Video, court filings and the bird costume
Court filings paint a messy scene on the street: Sortor moving through a tight crowd, protesters shoving back as he films, and a bird-costumed figure reportedly chasing him while swinging a stick. As reported by KATU, probable-cause documents and witness statements place much of the action on South Moody Avenue near the ICE building.
National outlets also jumped on the story. Coverage noted that Sortor stepped in when an American flag was lit on fire, using a fire extinguisher to douse the flames, a move that clearly escalated tempers in the crowd. The Washington Post reviewed video showing Sortor telling viewers he felt “way outnumbered.”
Defense cast Sortor as a provocateur
Davis’ attorneys leaned hard into Sortor’s public persona, highlighting footage of him at protests in other cities in an effort to undercut his credibility. They urged jurors to see his presence in Portland not as that of an innocent victim, but as a provocateur wading into a volatile scene with cameras rolling.
That framing, they argued, made reasonable doubt not just possible but likely. The panel took in three days of testimony and video before returning the not-guilty verdict, according to Tampa Free Press.
Other charges and civil claims
Police arrested three people the night of the October clash, and prosecutors chose to move forward against two of them while declining to charge Sortor criminally. As reported by OPB, Sortor later filed a tort claim that signaled his intent to sue the City of Portland over his arrest, even as prosecutors maintained the evidence did not support charging him.
That dispute has unfolded alongside broader litigation and federal scrutiny focused on how authorities have handled protests at the ICE site, turning a single chaotic night into part of a much larger legal saga.
Why this still matters
The nightly protests outside the ICE building are about more than homemade signs and chants. Participants on all sides routinely film and live-stream confrontations, which are then quickly repackaged into competing political narratives. In legal filings, the Portland ICE facility is listed as 4310 S. Macadam Avenue, right by Southwest Moody Avenue, a stretch that has become a familiar backdrop for these clashes.
Court documents detail ongoing battles over crowd-control tactics and the use of force at that location, a reminder that what plays out on the sidewalk often ends up under a federal judge’s microscope.
Legal implications
The acquittal means jurors decided the state had not proved that Davis was guilty beyond a reasonable doubt. It does not, however, shut the door on civil claims or internal reviews tied to the same night.

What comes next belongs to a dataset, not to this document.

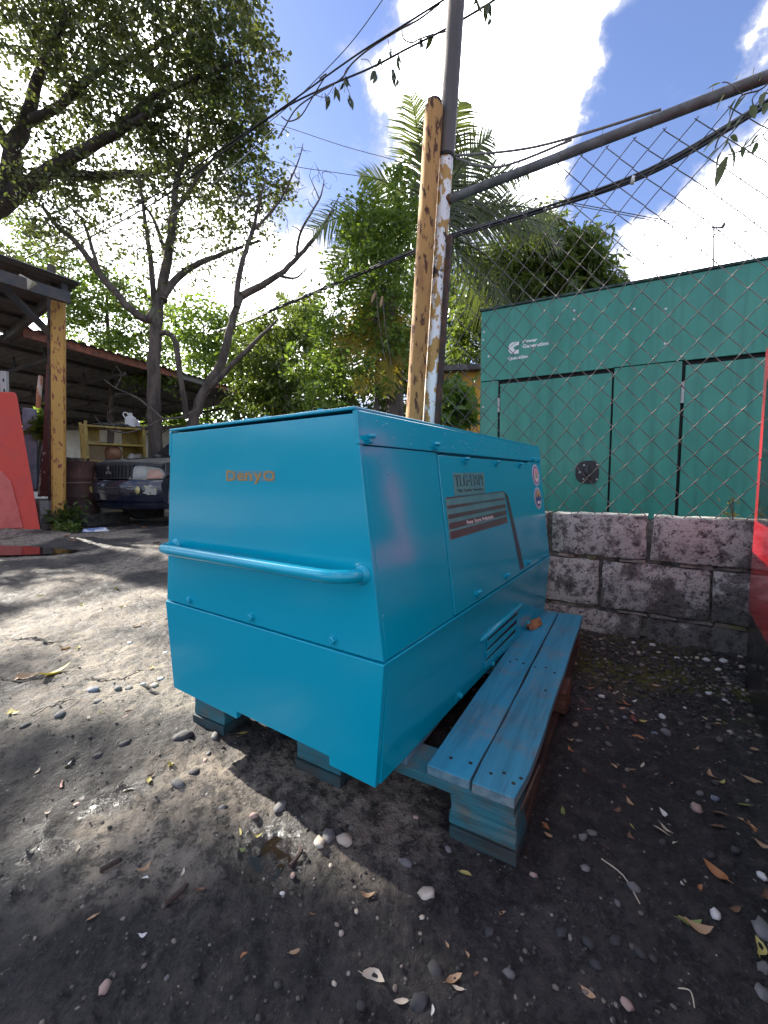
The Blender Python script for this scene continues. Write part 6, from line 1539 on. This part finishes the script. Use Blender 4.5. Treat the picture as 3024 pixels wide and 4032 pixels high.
def fallen(u, v, px, colr, place, ang=None, asp=.38):
    p = gnd(u, v); z = float(H(p[0], p[1])); d = math.hypot(p[0], p[1], CAMH); L = px * d / FPX
    o_rz = r_.uniform(0, 6.28) if ang is None else ang
    n = 5; vs = []; fs = []; cu = r_.uniform(.02, .28); tw = r_.uniform(-.5, .5); sd = r_.uniform(-.25, .25)
    for i in range(n + 1):
        t = i / n; w = L * asp * .5 * math.sin(PI * min(1, t * .9 + .08)) ** .75 * r_.uniform(.85, 1.12) * (.1 if i == n else 1)
        zc = L * cu * (2 * t - 1) ** 2; bx = sd * L * math.sin(PI * t)
        vs += [(bx - w, L * (t - .5), zc + w * (.45 + tw)), (bx, L * (t - .5), zc), (bx + w, L * (t - .5), zc + w * (.45 - tw))]
    for i in range(n):
        for k in range(2): a = i * 3 + k; fs.append((a, a + 1, a + 4, a + 3))
    mb = MB().add(vs, fs); mb.tube([(0, -L * .5, L * cu), (0, -L * .72, L * cu + .002)], [L * .02, L * .012], 4)
    o = obj('fallen_leaf', mb, LMAT[colr], smooth=60); zmin = min(q[2] for q in mb.v)
    o.location = (p[0], p[1], z - zmin + .001); o.rotation_euler = (0, 0, o_rz)
    art = 'an' if colr[0] in 'aeiou' else 'a'
    place = subplace(place, u, v); sz = 'small ' if px < 27 else ('large ' if px > 50 else '')
    tag(o, f'{sz}{colr} fallen leaf lying {place}', 'leaf', f'{sz}{colr} leaves {place}')
R1 = lambda x, y: (1500 + x / 1.0886, 3000 + y / 1.0886)
R2 = lambda x, y: (x / 1.106, 3000 + y / 1.106)
R3 = lambda x, y: (x / 1.659, 2200 + y / 1.659)
R4 = lambda x, y: (2000 + x / 1.62, 1900 + y / 1.62)
right = 'right of the pallet'; front = 'before the generator'; leftp = 'left of the generator'; foot = 'below the block wall'; far = 'on the far dirt'
for (x, y, px, c) in ((780, 205, 44, 'green'), (700, 262, 40, 'orange-brown'), (725, 295, 44, 'tan'), (1070, 170, 38, 'tan'), (1008, 205, 36, 'brown'), (1076, 263, 24, 'yellow'), (1195, 292, 48, 'pale'), (1228, 290, 48, 'pale'), (1205, 210, 44, 'whitish'), (1065, 20, 36, 'tan'), (1120, 14, 34, 'pale'), (1257, 85, 26, 'tan'), (1430, 480, 80, 'orange-brown'), (1560, 252, 48, 'tan'), (1590, 270, 48, 'orange-brown'), (1460, 222, 46, 'brown'), (1425, 57, 44, 'tan'), (1458, 84, 34, 'yellow'), (1600, 70, 52, 'tan'), (1325, 690, 70, 'green'), (1362, 712, 78, 'tan'), (1612, 795, 64, 'yellow'), (1371, 563, 32, 'orange-brown'), (1510, 638, 46, 'brown'), (1075, 312, 34, 'brown'), (1298, 520, 24, 'whitish'), (1640, 345, 40, 'tan'), (1450, 275, 48, 'brown'), (1040, 92, 30, 'brown'), (1370, 130, 28, 'brown'), (1555, 195, 40, 'green'), (965, 360, 26, 'brown'), (1640, 560, 40, 'brown'), (870, 35, 34, 'brown'), (1260, 350, 20, 'pale'), (1000, 15, 28, 'tan')): fallen(*R1(x, y), px * .78, c, right)
for (x, y, px, c) in ((365, 472, 46, 'yellow'), (315, 925, 62, 'tan'), (330, 955, 40, 'pale'), (85, 1008, 50, 'pale'), (890, 990, 44, 'tan'), (520, 632, 26, 'tan'), (410, 895, 24, 'brown'), (218, 1060, 30, 'whitish'), (370, 805, 22, 'tan'), (282, 765, 24, 'tan'), (700, 260, 10, 'tan')): fallen(*R1(x, y), px * .78, c, front)
for (x, y, px, c) in ((627, 437, 44, 'tan'), (866, 546, 40, 'brown'), (632, 490, 22, 'whitish'), (1600, 576, 54, 'tan'), (1627, 945, 76, 'pale'), (1060, 830, 24, 'orange-brown'), (1285, 802, 38, 'tan'), (1040, 276, 40, 'yellow'), (1122, 290, 30, 'yellow'), (1050, 343, 34, 'green'), (795, 477, 30, 'pale'), (1360, 636, 24, 'brown'), (622, 720, 26, 'whitish'), (400, 655, 34, 'tan'), (745, 5, 30, 'yellow'), (650, 68, 34, 'yellow'), (335, 358, 30, 'pale')): fallen(*R2(x, y), px * .8, c, front if x > 560 else leftp)
for (x, y, px, c) in ((1115, 1330, 28, 'yellow'), (970, 1430, 30, 'yellow'), (60, 993, 36, 'yellow'), (105, 990, 32, 'yellow'), (365, 738, 90, 'yellow'), (180, 757, 60, 'tan'), (120, 762, 36, 'tan'), (425, 577, 42, 'tan'), (530, 299, 24, 'yellow'), (265, 235, 24, 'yellow'), (240, 1362, 24, 'pale'), (660, 1005, 24, 'yellow'), (500, 578, 30, 'yellow'), (570, 1030, 26, 'pale'), (1555, 1150, 34, 'tan'), (1590, 1135, 34, 'yellow'), (890, 440, 26, 'tan'), (760, 198, 24, 'green'), (1000, 712, 24, 'yellow'), (800, 330, 24, 'yellow'), (840, 1000, 24, 'brown'), (440, 1320, 24, 'whitish'), (320, 1640, 30, 'pale'), (985, 1400, 24, 'brown'), (840, 1490, 28, 'whitish'), (405, 1440, 34, 'reddish')): fallen(*R3(x, y), px * .95, c, leftp)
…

Sortor’s planned tort claim will likely send much of the same video evidence into a different legal arena, one where the standard of proof is lower and the focus could shift to whether police and city officials followed the Constitution and their own policies. OPB has followed how these overlapping cases and investigations are helping shape Portland’s protest policies and federal oversight.
Outside the courthouse, reactions were quick and loud. Supporters on both sides seized on the verdict to argue over who gets to film protests, how far is too far when it comes to live-streamed activism, and what kind of response police should bring to a scene already humming with cameras. The not-guilty verdict closes this particular criminal case, but in a city where protests and online video collide on a near-nightly basis, it is unlikely to be the final legal or political word.